Das geheuchelte Lamento über hungernde Kinder in Syrien ist unerträglich. Die Heuchler selbst sind nicht nur verantwortlich für die Zustände dort, sondern haben es auch in der Hand, sehr schnell echte Linderung zu schaffen. Es müssen nur als erstes die Sanktionen und Embargos aufgehoben werden, die auch jenseits des Völkerrechts verhängt worden sind. Es müssen auch die Lieferungen von Waffen, Munition und anderen Kriegsgeräts an die Terroristen in Idlib unterbunden werden. Letztlich muss nur das Völkerrecht wieder respektiert und angewendet werden, ohne Ansehen der Akteure. Genau da liegt der Hase im Pfeffer.
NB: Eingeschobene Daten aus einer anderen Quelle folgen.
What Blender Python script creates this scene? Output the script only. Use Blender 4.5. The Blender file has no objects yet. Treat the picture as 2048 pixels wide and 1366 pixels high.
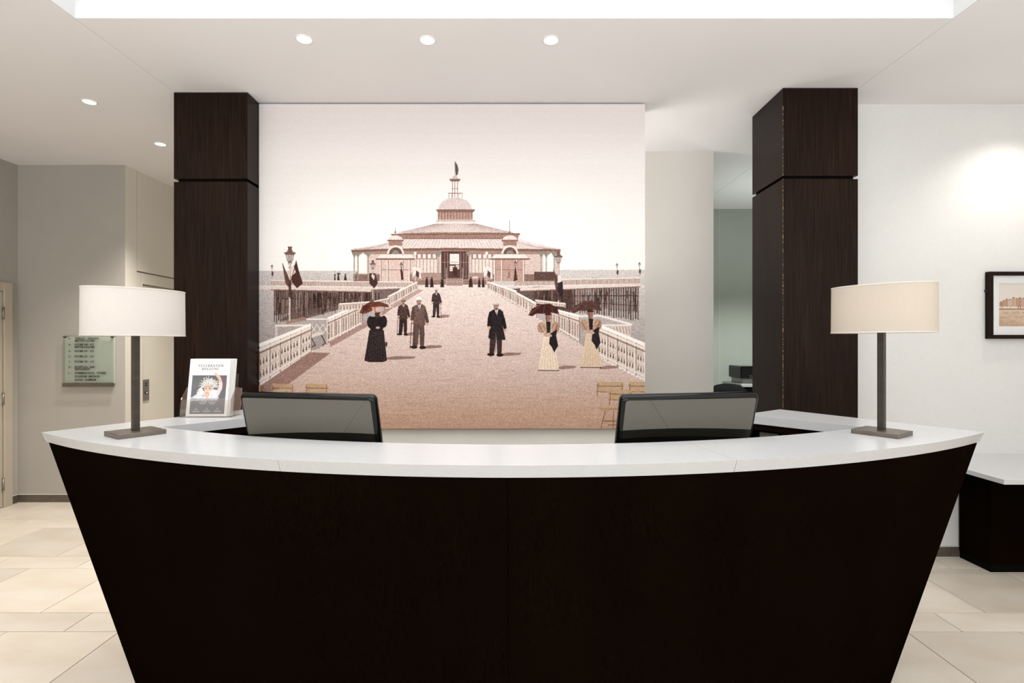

Der Wertewesten benutzt das Völkerrecht nach Gutdünken, um missliebigen Regierungen Verstöße vorzuwerfen, die sie zumeist gar nicht begangen haben, siehe das Krim-Referendum. Die fortlaufenden flagranten Verstöße der eigenen Seite werden einfach unter den Tisch gelogen. Eine Forderung an die USA, Reparationen zu leisten für völkerrechtswidrige Angriffe, wird nicht einmal angedacht. So oder so, die USA könnten das gar nicht erbringen. Dann nämlich wären sie einmal dran, auf unabsehbare Zeit in Armut dahinzuvegetieren. Vielleicht sollte man in diesem Sinn darüber nachdenken, zum Beispiel die Sanktionen gegen Syrien aufzuheben, damit nicht noch mehr Schuld und eigentlich fällige Reparationen auflaufen. Die Biden-Administration arbeitet aber genau daran. Ob da vielleicht manchem Biden-Klatscher sein Applaus im Halse stecken bleibt? Ach nee, das wäre zu optimistisch.